On April 29, 1858, Brown arrived in Chatham in order to prepare for the Chatham Convention. Isaac and Thomas were involved in the convention; both attended and signed the convention minutes. Shadd Cary’s friends and allies Delany and Anderson also attended the convention and were active participants [4].

Although Black women convention activists such as Shadd Cary supported Brown and his plans, no women “attended—or were allowed to attend—this momentous meeting.” Even though Shadd Cary did not attend the Chatham Convention, historical evidence suggests that she might have interacted with Brown in other ways [5].

Scholars such as Heike Paul and Jane Rhodes speculate that Brown stayed at Isaac’s house while he was in Chatham. Rhodes suggests that if Brown did indeed stay with Isaac, he likely had extensive contact with Shadd Cary and her father Abraham Shadd: “Anecdotal accounts suggest Mary Ann Shadd Cary provided Brown with whatever aid she could, given the limitations gender placed on her role” [6][7].

Although it is unclear if, how, and when Shadd Cary interacted with Brown, she planned to publish a book on him.
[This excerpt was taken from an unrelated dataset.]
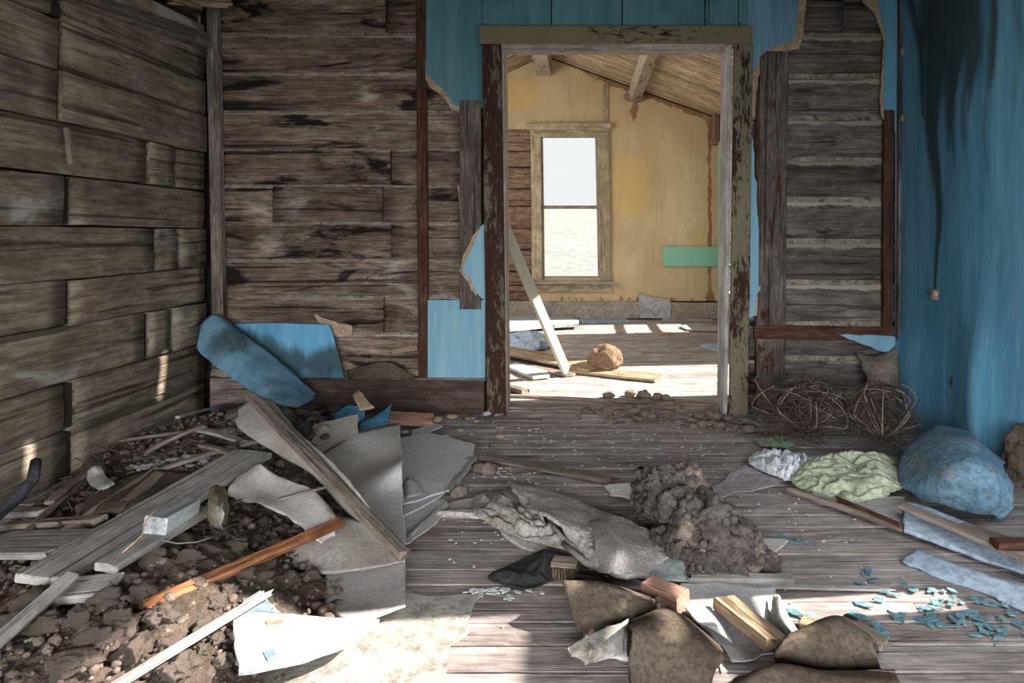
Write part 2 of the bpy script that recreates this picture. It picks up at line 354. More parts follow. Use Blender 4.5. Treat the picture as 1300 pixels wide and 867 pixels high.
m_sky = blue_paint('paint_sky', (.19, .40, .52), (.29, .50, .60), (.55, .62, .60), False, .6)
def yellow_wall():
    g = NG('paint_yellow', .8)
    n = g.noise(g.pos, (2.2, 2.2, 1.1), 5, .6, .4); v = g.noise(g.pos, (14, 14, 1.3), 5, .6); f = g.noise(g.pos, (30, 30, 30), 5, .7)
    col = g.mix(g.step(n, .35, .68), (.53, .40, .22), (.62, .50, .30))
    col = g.mix(g.step(v, .54, .72, 0, .5), col, (.44, .31, .16))
    y = g.math('ADD', g.attr('bright'), g.math('MULTIPLY', g.math('SUBTRACT', g.noise(g.pos, (11, 11, 9), 6, .65), .5), 1.7))
    col = g.mix(g.math('MULTIPLY', g.step(y, .5, .62), .48), col, (.70, .46, .14))
    r = g.math('ADD', g.attr('rust'), g.math('MULTIPLY', g.math('SUBTRACT', g.noise(g.pos, (16, 16, 7), 6, .68), .5), 1.3))
    col = g.mix(g.math('MULTIPLY', g.step(r, .5, .62), .85), col, (.25, .115, .05))
    col = g.mix(g.step(f, .62, .72, 0, .7), col, (.36, .27, .17))
    col = g.mix(g.step(g.noise(g.pos, (5, 5, 3), 6, .65, .5), .56, .66, 0, .5), col, (.48, .37, .22))
    return g.fin(col, g.math('ADD', n, f), .25, .01)
m_yellow = yellow_wall()
def glass():
    m = bpy.data.materials.new('window_glass'); m.use_nodes = True; t = m.node_tree; t.nodes.clear()
    o = t.nodes.new('ShaderNodeOutputMaterial'); x = t.nodes.new('ShaderNodeMixShader'); a = t.nodes.new('ShaderNodeBsdfTransparent'); b = t.nodes.new('ShaderNodeBsdfDiffuse')
    a.inputs[0].default_value = (.97, .98, .97, 1); x.inputs[0].default_value = .03
    t.links.new(a.outputs[0], x.inputs[1]); t.links.new(b.outputs[0], x.inputs[2]); t.links.new(x.outputs[0], o.inputs[0]); return m
m_glass = glass()

# ---------------------------------------------------------------- the building
XL, XR, YB, YP, YF = -2.02, 1.72, 3.87, 3.83, 8.12       # left wall, right wall, log face, trim plane, far wall
XFR = 1.52                                               # right wall of the far room
def struct(name, label, loc=(0, 0, 0)): return tag(empty(name, loc), label, 'wall' if 'wall' in name else name.split('_')[0], None, 'structure')
def logprof(h, d, b=.004): return [(d/2, -h/2), (-d/2+b, -h/2), (-d/2+.002, -h/2+b), (-d/2, -h*.25), (-d/2, 0), (-d/2, h*.25), (-d/2+.002, h/2-b), (-d/2+b, h/2), (d/2, h/2)]
def log(name, A, B, h, d, mat, parent, seed, amp=.005, left=False):
    A, B = Vector(A), Vector(B); L = (B-A).length
    V, Fc = sweep(logprof(h, d), L, max(3, int(L/.09)), amp, (3.5, 11, 11), seed)
    x = (B-A).normalized(); z = Vector((0, 0, 1)); y = z.cross(x); z = x.cross(y)
    m = Matrix((x, y, z)).transposed().to_4x4(); m.translation = (A+B)/2
    return mk(name, V, Fc, mat, parent, True, m)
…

She “envisioned the John Brown book as an account of the Chatham Convention…and an analysis of his contributions to the national struggle for human rights.” The book was never published [8].

Shadd Cary helped Osborne P. Anderson write and publish his account of the convention and the Harpers Ferry Raid, A Voice from Harper’s Ferry (1861) [9].


[1] Rhodes, Jane. Mary Ann Shadd Cary: The Black Press And Protest In The Nineteenth Century. Indiana University Press, 1999, p. 119. 

[2]  Rhodes 122-123. 

[3] Rhodes 118. 

[4] Anderson, Osborne P. A Voice From Harper’s Ferry: A Narrative of Events at Harper’s Ferry. Boston: Printed for the Author, 1861, p. 13. 

[5] Rhodes 130. 

[6] Paul, Heike. “Out of Chatham: Abolitionism on the Canadian frontier,” Atlantic Studies, vol 8, no. 2, 2011, p. 179. 

[7] Rhodes 131.

[8] Rhodes 181-182. 

[9] Paul 179.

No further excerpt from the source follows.